Work required> Exactly as written, retype the lines that run from the line holding "(.58,.60,.58), .5, .12, 3, .03)" through the end of the records below. Do not include pictures.

Data excerpts>

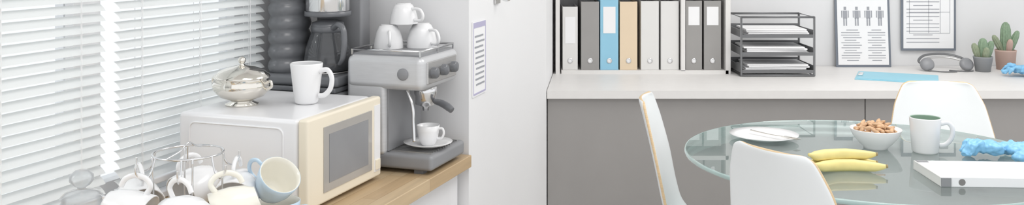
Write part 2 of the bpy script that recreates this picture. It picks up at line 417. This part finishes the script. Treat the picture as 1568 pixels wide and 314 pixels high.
# ---------------------------------------------------------------- notice + hook on partition side
pc=Vector((c2[0],c2[1],0)); pd=(Vector((.149,4.06,0))-pc); LN=pd.length; pd.normalize(); prz=math.atan2(pd.y,pd.x)
def onp(s,z): p=pc+pd*s; return (p.x,p.y,z)
nt_=empty('wall_notice',onp(.10,1.0),prz)
box2('sheet',(-.07,-.004,-.12),(.07,-.001,.13),M['paper'],nt_)
boxes('border',[((0,-.0045,.118),(.13,.001,.018)),((0,-.0045,-.112),(.13,.001,.006)),((-.064,-.0045,0),(.004,.001,.22)),((.064,-.0045,0),(.004,.001,.22))],M['inkred'],nt_)
boxes('text_lines',[((random.uniform(-.01,.01),-.0045,.08-.018*i),(.09,.001,.006)) for i in range(10)],M['ink'],nt_)
hk=empty('coat_hook',onp(.30,1.21),prz)
box2('plate',(-.03,-.008,-.035),(.03,-.001,.03),M['steel'],hk,.002)
tube('prong',[(0,-.006,0),(0,-.03,-.02),(0,-.05,-.018),(0,-.055,.005)],.005,M['chrome'],hk)
lathe('prong_tip',[(0,-.008),(.008,-.004),(.008,.004),(0,.008)],M['chrome'],hk,loc=(0,-.055,.01))

# ---------------------------------------------------------------- back desk
dk=empty('built_in_desk',(0,0,0))
prism('worktop',[(.152,4.06),(4.9,4.06),(4.9,4.855),(.228,4.855)],.715,.75,M['desk'],dk)
prism('cabinet_carcass',[(.156,4.107),(4.88,4.107),(4.88,4.85),(.228,4.85)],.015,.714,M['gap'],dk)
xs=[.154,1.545,2.62,3.7,4.88]
for i in range(len(xs)-1):
    box2('cabinet_door_%d'%i,(xs[i]+.002,4.085,.03),(xs[i+1]-.002,4.105,.712),M['cab'],dk,.002)

# bookcase
bk=empty('binder_bookcase',(0,0,0))
X0,X1,Y0,Y1=.232,1.07,4.57,4.85
boxes('frame',[((X0-.008,(Y0+Y1)/2,1.35),(.02,.28,1.2)),((X1-.012,(Y0+Y1)/2,1.35),(.024,.28,1.2)),(((X0+X1)/2,(Y0+Y1)/2,.7585),(X1-X0-.02,.28,.017)),(((X0+X1)/2,(Y0+Y1)/2,1.16),(X1-X0-.02,.28,.02)),(((X0+X1)/2,(Y0+Y1)/2,1.56),(X1-X0-.02,.28,.02)),(((X0+X1)/2,(Y0+Y1)/2,1.94),(X1-X0-.02,.28,.02)),((.838,(Y0+Y1)/2,1.35),(.02,.28,1.17))],M['desk'],bk)
box2('back_panel',(X0,4.842,.77),(X1-.02,4.848,1.94),M['wallb'],bk)
def binder(x0,x1,mt,h=.318,label=None,z=.767,y=4.59):
    e=empty('ring_binder',((x0+x1)/2,y,z)); w=(x1-x0)-.004
    box2('spine',(-w/2,0,0),(w/2,.004,h),M[mt],e,.0015)
    box2('cover_left',(-w/2,.003,0),(-w/2+.003,.24,h),M[mt],e)
    box2('cover_right',(w/2-.003,.003,0),(w/2,.24,h),M[mt],e)
    box2('pages',(-w/2+.006,.012,.01),(w/2-.006,.235,h-.01),M['paper'],e)
    lathe('finger_ring',[(.009,0),(.013,0),(.013,.002),(.009,.002)],M['chrome'],e,seg=20,loc=(0,-.0005,.045),rot=(math.pi/2,0,0))
    lathe('finger_hole',[(0,.0008),(.009,.0008)],M['paper'],e,seg=20,loc=(0,0,.045),rot=(math.pi/2,0,0))
    if label:
        lz0,lz1=label
        box2('label',(-w*.34,-.0015,lz0),(w*.34,0,lz1),M['paper'],e)
binder(.247,.325,'bwhite',.31,(.13,.26))
binder(.338,.43,'bdark',.335)
binder(.432,.525,'blue',.345,(.18,.31))
binder(.528,.618,'tan',.335)
binder(.632,.724,'bwhite',.338)
binder(.730,.822,'bwhite',.338)
binder(.852,.936,'bdark',.34,(.22,.31))
binder(.942,1.03,'bdark',.34,(.22,.31))
for k,(a,b_,mt) in enumerate([(.25,.33,'bwhite'),(.34,.43,'bdark'),(.44,.53,'bwhite'),(.55,.63,'tan'),(.86,.94,'bdark'),(.945,1.03,'bdark')]):
    binder(a,b_,mt,.32,(.16,.28),z=1.171)

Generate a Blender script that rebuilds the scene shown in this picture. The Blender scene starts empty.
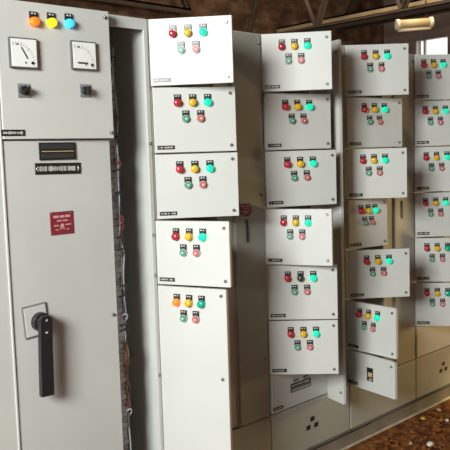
import bpy, bmesh, math, random
from mathutils import Vector, Matrix, Euler
random.seed(7)
scene = bpy.context.scene
COL = scene.collection
R = math.radians

# ---------------------------------------------------------------- materials
def new_mat(name):
    m = bpy.data.materials.new(name); m.use_nodes = True
    nt = m.node_tree; b = nt.nodes['Principled BSDF']
    return m, nt, b

def paint(name, col, rough=.45, var=.04, scale=6., bump=.02, metallic=0., spec=.5, bscale=180.):
    m, nt, b = new_mat(name)
    tc = nt.nodes.new('ShaderNodeTexCoord')
    n = nt.nodes.new('ShaderNodeTexNoise'); n.inputs['Scale'].default_value = scale; n.inputs['Detail'].default_value = 5
    nt.links.new(tc.outputs['Object'], n.inputs['Vector'])
    r = nt.nodes.new('ShaderNodeValToRGB')
    r.color_ramp.elements[0].position = .3; r.color_ramp.elements[1].position = .7
    r.color_ramp.elements[0].color = tuple(max(0, c*(1-var)) for c in col)+(1,)
    r.color_ramp.elements[1].color = tuple(min(1, c*(1+var)) for c in col)+(1,)
    nt.links.new(n.outputs['Fac'], r.inputs['Fac']); nt.links.new(r.outputs['Color'], b.inputs['Base Color'])
    b.inputs['Roughness'].default_value = rough; b.inputs['Metallic'].default_value = metallic
    b.inputs['Specular IOR Level'].default_value = spec
    if bump:
        n2 = nt.nodes.new('ShaderNodeTexNoise'); n2.inputs['Scale'].default_value = bscale
        nt.links.new(tc.outputs['Object'], n2.inputs['Vector'])
        bp = nt.nodes.new('ShaderNodeBump'); bp.inputs['Strength'].default_value = bump*5; bp.inputs['Distance'].default_value = .002
        nt.links.new(n2.outputs['Fac'], bp.inputs['Height']); nt.links.new(bp.outputs['Normal'], b.inputs['Normal'])
    return m

def lens(name, col, emit=0., ecol=None, rough=.15):
    m = paint(name, col, rough, .05, 60, 0)
    b = m.node_tree.nodes['Principled BSDF']
    if emit:
        b.inputs['Emission Color'].default_value = (ecol or col)+(1,)
        b.inputs['Emission Strength'].default_value = emit
    b.inputs['Coat Weight'].default_value = .4 if rough < .3 else 0.
    return m

GREY   = paint('pebble_grey_powder_coat', (.60,.61,.585), .42, .03, 4, .03)
WARMG  = paint('grey_frame_paint', (.50,.49,.45), .5, .05, 5, .03)
COVERG = paint('cover_darker_grey', (.40,.40,.35), .45, .05, 4, .03)  # covers set darker than the door grey
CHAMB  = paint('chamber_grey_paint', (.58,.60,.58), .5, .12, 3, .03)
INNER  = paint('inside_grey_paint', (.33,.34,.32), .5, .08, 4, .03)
ORANGE = paint('mounting_plate_paint', (.52,.40,.20), .5, .08, 6, .02)
BLACK  = paint('black_plastic', (.018,.018,.02), .35, .1, 30, .0)
DARK   = paint('dark_gap', (.03,.03,.03), .7, .1, 30, .0)
WHITE  = paint('white_dial', (.85,.87,.86), .4, .01, 10, 0)
ENGR   = paint('engraved_white', (.62,.62,.58), .5, .02, 10, 0)
KNOBG  = paint('grey_plastic', (.20,.20,.21), .4, .1, 30, 0)
METERF = paint('meter_frame_grey', (.09,.09,.10), .4, .1, 30, 0)
CHROME = paint('nickel_lock', (.65,.65,.63), .25, .05, 30, 0, 1.)
REDPL  = paint('danger_plate_red', (.25,.025,.04), .45, .15, 40, 0)
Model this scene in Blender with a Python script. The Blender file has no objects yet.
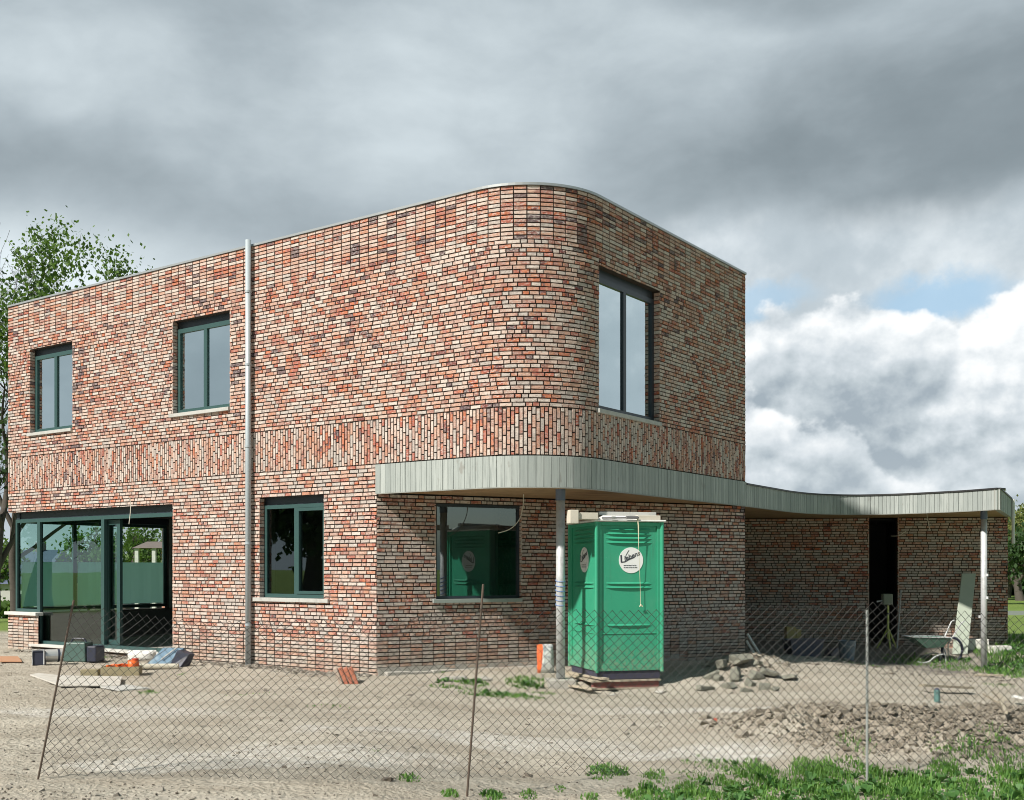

The output>
CHAMB  = paint('chamber_grey_paint', (.58,.60,.58), .5, .12, 3, .03)
INNER  = paint('inside_grey_paint', (.33,.34,.32), .5, .08, 4, .03)
ORANGE = paint('mounting_plate_paint', (.52,.40,.20), .5, .08, 6, .02)
BLACK  = paint('black_plastic', (.018,.018,.02), .35, .1, 30, .0)
DARK   = paint('dark_gap', (.03,.03,.03), .7, .1, 30, .0)
WHITE  = paint('white_dial', (.85,.87,.86), .4, .01, 10, 0)
ENGR   = paint('engraved_white', (.62,.62,.58), .5, .02, 10, 0)
KNOBG  = paint('grey_plastic', (.20,.20,.21), .4, .1, 30, 0)
METERF = paint('meter_frame_grey', (.09,.09,.10), .4, .1, 30, 0)
CHROME = paint('nickel_lock', (.65,.65,.63), .25, .05, 30, 0, 1.)
REDPL  = paint('danger_plate_red', (.25,.025,.04), .45, .15, 40, 0)
Model this scene in Blender with a Python script. The Blender file has no objects yet.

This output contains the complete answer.